Artinya : “1. Bacalah dengan (menyebut) nama Tuhanmu yang Menciptakan. 2. Dia Telah menciptakan manusia dari segumpal darah. 3. Bacalah, dan Tuhanmulah yang Mahamulia. 4. Yang mengajar (manusia) dengan pena. 5. Dia mengajar kepada manusia apa yang tidak diketahuinya.” (QS. Al-‘Alaq: 1-5).
Turunnya wahyu pertama itu merupakan tanda
bahwa beliau telah diangkat menjadi Rasul Allah swt.. dan beliau pun segera
melakukan dakwah menyampaikan kebenaran.
Dalam riwayat Bukhari dan Muslim surat
Al-Mudattsir adalah turun yang kedua setelah surat Al-‘Alaq,
Artinya :
1. Hai orang yang berkemul (berselimut),
2. Bangunlah, lalu berilah peringatan!
3. Dan Tuhanmu agungkanlah!
4. Dan pakaianmu bersihkanlah,
5. Dan perbuatan dosa tinggalkanlah,
6. Dan janganlah kamu memberi (dengan maksud) memperoleh (balasan) yang
lebih banyak.
7. Dan untuk (memenuhi perintah) Tuhanmu, bersabarlah.

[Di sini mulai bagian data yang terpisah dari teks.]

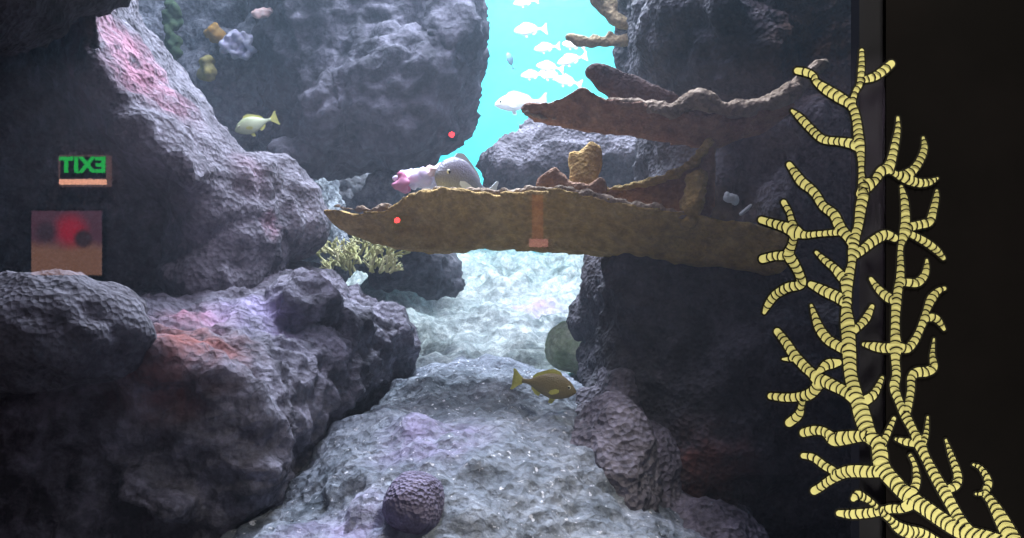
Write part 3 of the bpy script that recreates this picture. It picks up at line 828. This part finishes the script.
# ------------------------------------------------------------------ the yellow coral drawing on glass and wall
STROKES = [
 [(1012, 552, 26), (985, 540, 20), (962, 532, 15), (945, 522, 15), (925, 508, 15), (907, 495, 15), (894, 482, 15), (882, 467, 16), (879.5, 452, 16), (877, 443, 14), (869, 435, 15), (863, 419, 17), (859, 405, 16), (856, 397, 14), (850.5, 375, 13), (849, 352, 14), (848, 334, 14), (847, 322, 14), (846, 308, 10), (847, 296, 9), (846.5, 285, 12), (849, 274, 10), (851.5, 263, 8), (852.5, 250, 10), (855, 236, 10), (858, 226, 9), (860.5, 208, 11), (863, 194, 11), (862, 184, 9), (861, 172, 6), (860.8, 160, 7), (859.5, 146, 10), (858, 135, 10), (856, 119, 9), (851, 106, 9), (838, 97, 11), (825, 89, 10), (816, 82, 7), (813, 76, 7), (805, 72.4, 8), (797, 71, 7)],
 [(852, 103, 7), (855, 92.5, 6), (859.4, 84, 6.5), (861, 70, 7), (861.4, 60, 6), (861.4, 51, 5)],
 [(860, 81, 5), (866, 79.5, 7), (874, 77, 8.5), (883, 71, 9), (891, 64, 8)],
 [(857, 146, 11), (850, 143.5, 10), (838, 141.6, 8), (822.6, 139.4, 8), (811.4, 130, 8), (800, 118, 7.5), (792, 111, 3.5)],
 [(860, 194, 9), (866, 186, 14), (874, 181, 9), (880.6, 172, 10), (888.5, 167, 11), (892, 156.8, 9), (895, 143.4, 8), (897.4, 130, 6), (897.5, 118, 3.5)],
 [(889, 169, 8), (895, 174, 6), (904, 176, 12), (913, 170, 9), (920, 160, 8), (924, 148, 7), (922.8, 138, 3.5)],
 [(898, 175, 6), (906, 179, 10), (918.6, 183, 9), (929.7, 182, 7), (937, 178.4, 3)],
 [(1018, 552, 20), (1000, 517, 14), (990, 500, 9), (985, 493, 8), (988, 483, 8), (984, 473, 6.5), (979, 467, 5), (973, 464.5, 3)],
 [(986, 493.5, 5), (975.5, 493.7, 3)],
 [(968, 533, 15), (960, 521, 12), (950, 503, 11.5), (944, 492, 12), (937, 480, 11), (930, 467, 10), (924, 455, 9.5), (919, 443, 12), (913, 431, 8.5), (905, 415, 10), (898.5, 401, 8.5), (894, 387, 10), (896, 375, 9), (895, 359, 9), (895.6, 347, 13), (895, 337, 10), (895, 319, 9), (896, 303, 10), (897.5, 291, 9), (900, 275, 8.5), (900, 252, 6), (901, 244, 6.5), (904.5, 232, 11), (905, 222, 9.5), (905, 214, 9), (904, 200, 8), (901, 187, 4)],
 [(948, 489, 8), (955, 485, 10), (957.5, 478, 9), (956, 470, 8), (951, 456, 6.5), (945.5, 440, 3)],
 [(905, 228, 9), (918.6, 225, 8.5), (929, 221.5, 9), (933, 210, 8), (936, 197, 6), (936.4, 191, 3.5)],
 [(906, 232, 6), (914, 236, 7), (925, 242, 8), (936, 250, 7.5), (943, 258, 5)],
 [(853, 256, 9), (862, 250, 9), (874, 240.5, 10), (885, 235, 10), (894, 238, 8)],
 [(900, 282, 8), (907, 282.5, 8), (917, 282.5, 9), (924, 275.5, 8), (926.2, 267, 6), (926.4, 260, 3)],
 [(895, 301, 9), (887, 297, 9.5), (878, 289, 7.5), (870.6, 279, 4.5)],
 [(892, 348, 10), (883, 348, 10), (874, 346.5, 9), (863.5, 344.3, 4.5)],
 [(899, 347, 9), (907, 348.5, 9), (914, 341, 8.5), (919, 331, 7.5), (923, 321, 8), (926, 311, 7), (931, 299, 9.5), (938, 291, 6.5), (944, 288.5, 4.5)],
 [(925, 320, 5), (930, 317.5, 8), (937, 319.5, 7.5), (943.6, 329, 4)],
 [(905, 417, 8), (907.4, 408, 8), (910.5, 390, 8), (911, 378, 9), (916, 372.5, 10), (926, 371.5, 10), (933, 367, 9), (932, 355, 6), (933.5, 339, 2.5)],
 [(914, 443, 8), (905, 441.6, 7.5), (896, 439, 4)],
 [(922, 443, 8), (925.5, 434, 6), (927.3, 417, 2.8)],
 [(866, 400, 10), (874, 393.6, 8.5), (881.7, 378, 4.5)],
 [(879, 449, 9), (884, 440, 7.5), (888.5, 430, 6.5), (893.6, 418.5, 4.5)],
 [(854, 330, 8), (860, 325, 7.5), (866, 318, 8.5), (871.7, 306.5, 5)],
 [(847, 283, 11), (840, 275, 10), (833.7, 268, 8), (824, 260, 6.5), (816, 252.5, 4)],
 [(846, 303, 11), (838, 297.5, 11), (825, 291.5, 10.5), (816, 287, 8.5), (810.5, 284.5, 6.5)],
 [(849, 351, 12), (838, 346, 10), (827, 339, 10), (819, 328, 9.5), (814, 315, 6.5), (811, 305.5, 3.5)],
 [(853, 243, 12), (847, 236, 10), (840, 228, 11), (833.7, 215, 10), (822.6, 206, 9), (817, 197, 9), (811.4, 190, 9), (801.4, 182, 10), (794, 172, 8), (789, 165, 6.5)],
 [(842, 232, 7), (833.7, 232.7, 6.5), (818, 234, 6), (804, 235, 7.5), (794, 231, 13), (784, 227, 10), (774, 224, 8.5), (761, 220, 7)],
 [(795, 231, 9), (791, 220, 6.5), (789, 212.6, 6), (783.5, 202.5, 6)],
 [(794, 234, 9), (791.5, 245, 8), (788.5, 254.6, 11), (794, 264, 10), (799, 274, 9), (801, 283, 10), (796, 286, 9), (789, 287, 9.5), (780, 291.5, 9), (773, 297, 8.5), (767, 306, 7), (764, 312.5, 4)],
 [(789, 255.5, 9), (780, 255.8, 9), (773.5, 256.3, 8.5), (762.5, 259, 8.5)],
 [(853, 397, 13), (845, 391.5, 11), (836, 387, 11), (826, 382, 12), (818, 379, 13), (811, 372.5, 10), (804.7, 367, 10), (793.6, 354.6, 10), (786, 343, 9), (777, 331.5, 7.5)],
 [(793, 358, 7), (788, 359, 5), (782.4, 359, 2.5)],
 [(819, 371, 6), (826, 365, 10), (832, 363.5, 10), (838, 362.5, 7)],
 [(819, 382, 12), (814, 390, 11), (807, 395, 11), (796, 397, 9), (785, 397.5, 8.5), (770.5, 396, 7)],
 [(803, 396, 6), (801, 406, 6.5), (798, 415, 9), (789, 422.5, 9)],
 [(872, 437, 11), (862, 436, 11), (851, 437, 13), (839, 438.5, 14.5), (833, 439, 13), (826, 433, 9), (820, 430.5, 9), (812, 430.5, 9.5), (803.5, 432.5, 9)],
 [(880, 471, 12), (870, 471.5, 12), (858, 471, 12.5), (847, 471.5, 12), (838, 475, 11), (828, 481, 9), (820, 487, 8.5), (814, 490.5, 8.5)],
 [(837, 473, 6), (832, 470, 8), (824, 465.5, 8), (813, 457.5, 7.5), (803, 455.5, 6)],
 [(908, 505, 12), (900, 508.5, 9), (891, 508.5, 9), (880, 511, 9), (866, 513, 10), (851, 514, 9.5), (838.5, 513, 6.5)],
 [(853, 498.5, 6), (857, 495, 10), (863, 497, 8), (871, 502, 6), (881, 512, 6.5), (890, 519.5, 7), (898, 527, 11), (908, 531.5, 13), (922, 534, 11), (940, 545, 11)],
 [(908, 492, 12), (913, 489, 10), (916, 481, 8.5), (915.5, 472, 7), (914, 464, 5), (910, 455.5, 4.5)],
]


def drawing():
    D = empty('coral_wall_art', (at(885, 538, GLASS_Y).x, GLASS_Y, at(885, 538, GLASS_Y).z))
    tag(D, 'tall yellow coral drawing with black rings across the window edge and black wall', 'wall graphic')
    base = Vector(D.location)
    rs = random.Random(3)

    def smooth_path(st):
        p = np.array(st, float)
        n = len(p)
        # catmull-rom
        out = []
        for i in range(n - 1):
            p0, p1, p2, p3 = p[max(i - 1, 0)], p[i], p[i + 1], p[min(i + 2, n - 1)]
            m = max(2, int(np.hypot(*(p2 - p1)[:2]) / 1.5))
            for k in range(m):
                t = k / m
                out.append(0.5 * ((2 * p1) + (p2 - p0) * t + (2 * p0 - 5 * p1 + 4 * p2 - p3) * t * t + (3 * p1 - p0 - 3 * p2 + p3) * t ** 3))
        out.append(p[-1])
        return np.array(out)
    V = {'outline': [], 'fill': [], 'ring_lines': []}
    Fc = {'outline': [], 'fill': [], 'ring_lines': []}
    off = {'outline': 0.0008, 'fill': 0.0014, 'ring_lines': 0.0022}
    lift = [0.0]

    def add(layer, pts2):
        b = len(V[layer])
        for (x, y) in pts2:
            w = at(x, y, GLASS_Y) - base
            V[layer].append((w.x, -off[layer] - lift[0], w.z))
        return b

    def ribbon(layer, path, grow, root_cap):
        c = path[:, :2]
        t = np.gradient(c, axis=0)
        t /= np.linalg.norm(t, axis=1)[:, None] + 1e-9
        nrm = np.stack([-t[:, 1], t[:, 0]], 1)
        r = path[:, 2] / 2 + grow
        b = add(layer, np.concatenate([c + nrm * r[:, None], c - nrm * r[:, None]]))
        n = len(c)
        for i in range(n - 1):
            Fc[layer].append((b + i, b + i + 1, b + n + i + 1, b + n + i))
        for (k, sgn) in ((n - 1, 1), (0, -1)):
            ang0 = math.atan2(nrm[k][1], nrm[k][0])
            pts = [c[k]] + [c[k] + r[k] * np.array([math.cos(ang0 - sgn * math.pi * q / 10), math.sin(ang0 - sgn * math.pi * q / 10)]) for q in range(11)]
            bb = add(layer, pts)
            for q in range(10):
                Fc[layer].append((bb, bb + 1 + q, bb + 2 + q))
        return c, t, nrm, r
    for si, st in enumerate(STROKES):
        path = smooth_path(st)
        lift[0] = si * 0.000012
        ribbon('outline', path, 1.5, False)
        c, t, nrm, r = ribbon('fill', path, -0.35, False)
        s = np.concatenate([[0], np.cumsum(np.linalg.norm(np.diff(c, axis=0), axis=1))])
        pos = r[0] + 1.5 if si else 2.0
        while pos < s[-1] - 1.0:
            cx = np.array([np.interp(pos, s, c[:, 0]), np.interp(pos, s, c[:, 1])])
            tt = np.array([np.interp(pos, s, t[:, 0]), np.interp(pos, s, t[:, 1])])
            tt /= np.linalg.norm(tt)
            nn = np.array([-tt[1], tt[0]])
            rr = np.interp(pos, s, r) + 0.4
            bulge = rr * rs.uniform(0.25, 0.55)
            tilt = rs.uniform(-.22, .22)
            m = 8
            arc = []
            for q in range(m + 1):
                u = -1 + 2 * q / m
                arc.append(cx + nn * rr * u + tt * (bulge * (1 - u * u) - bulge * .5 + tilt * rr * u))
            arc = np.array(arc)
            dd = np.gradient(arc, axis=0)
            dd /= np.linalg.norm(dd, axis=1)[:, None]
            pp = np.stack([-dd[:, 1], dd[:, 0]], 1) * rs.uniform(0.58, 0.78)
            b = add('ring_lines', np.concatenate([arc + pp, arc - pp]))
            for q in range(m):
                Fc['ring_lines'].append((b + q, b + q + 1, b + m + 2 + q, b + m + 1 + q))
            pos += rs.uniform(4.6, 6.6) * (0.75 + rr * .055)
    my = plain('yellow_vinyl', (0.70, 0.66, 0.26), 0.7, (0.66, 0.61, 0.23), 6, spec=0.1)
    mk = plain('black_vinyl', (0.012, 0.011, 0.008), 0.7, spec=0.1)
    for nm, mt in (('outline', mk), ('fill', my), ('ring_lines', mk)):
        o = link(nm, mesh_py(nm, V[nm], Fc[nm], False), mt, D)
        # all faces look at the visitor
        bm = bmesh.new(); bm.from_mesh(o.data)
        for f in bm.faces:
            f.normal_update()
            if f.normal.y > 0: f.normal_flip()
        bm.to_mesh(o.data); bm.free()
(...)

Pada awal dakwahnya, Nabi Muhammad saw. Melakukan
dakwah secara sembunyi-sembunyi. Tujuannya adalah untuk memetakan orang-orang
yang mendukung beliau, untuk dipersiapkan sebagai juru dakwah beliau. Maka
orang-orang yang beliau ajak adalah sebatas yang dekat dengan beliau. Orang
yang pertama kali menerima ajakannya adalah Khadijah (istrinya), kemudian ali
bin Abi Thalib (anak pamannya), Abu Bakar (sahabatnya), dan Zaid bin Haritsah
(pembantunya).
Mereka yang telah menerima Islam kemudian juga
menyebarkannya, meskipun dengan cara sembunyi-sembunyi. Kemudian, beberapa
orang tertarik dengan dakwah Nabi Muhammad saw.. dan masuk Islam, yaitu Utsman
bin Affan, Abdurrahman bin auf, Zubair bin Awwan, Sa’ad bin Abi Waqqas, Talhah
bin Ubaidilah, Abu Ubaidah bin Jarrah, dan Arqam bin Abil Arqam. Mereka inilah
yang disebut-sebut As-Sabiqunal Awwalun, yaitu orang-orang yang masuk Islam
pada generasi awal. Merekalah yang kelak menjadi pendukung setia Nabi Muhammad
saw. Rumah Arqam bin Abil Arqam kemudian dijadikan pusat dakwah Nabi Muhammad
saw.
Setelah beberapa waktu berdakwah secara
sembunyi-sembunyi, kemudian turun perintah agar berdakwah secara
terang-terangan sebagaimana wahyu Allah dalam Surah Al-Hijr ayat 94 :
Artinya: “Maka sampaikanlah olehmu (Muhammad) secara terang-terangan segala apa yang diperintahkan (kepadamu) dan berpalinglah dari orang-orang yang musyrik.” (QS. Al-Hijr: 94)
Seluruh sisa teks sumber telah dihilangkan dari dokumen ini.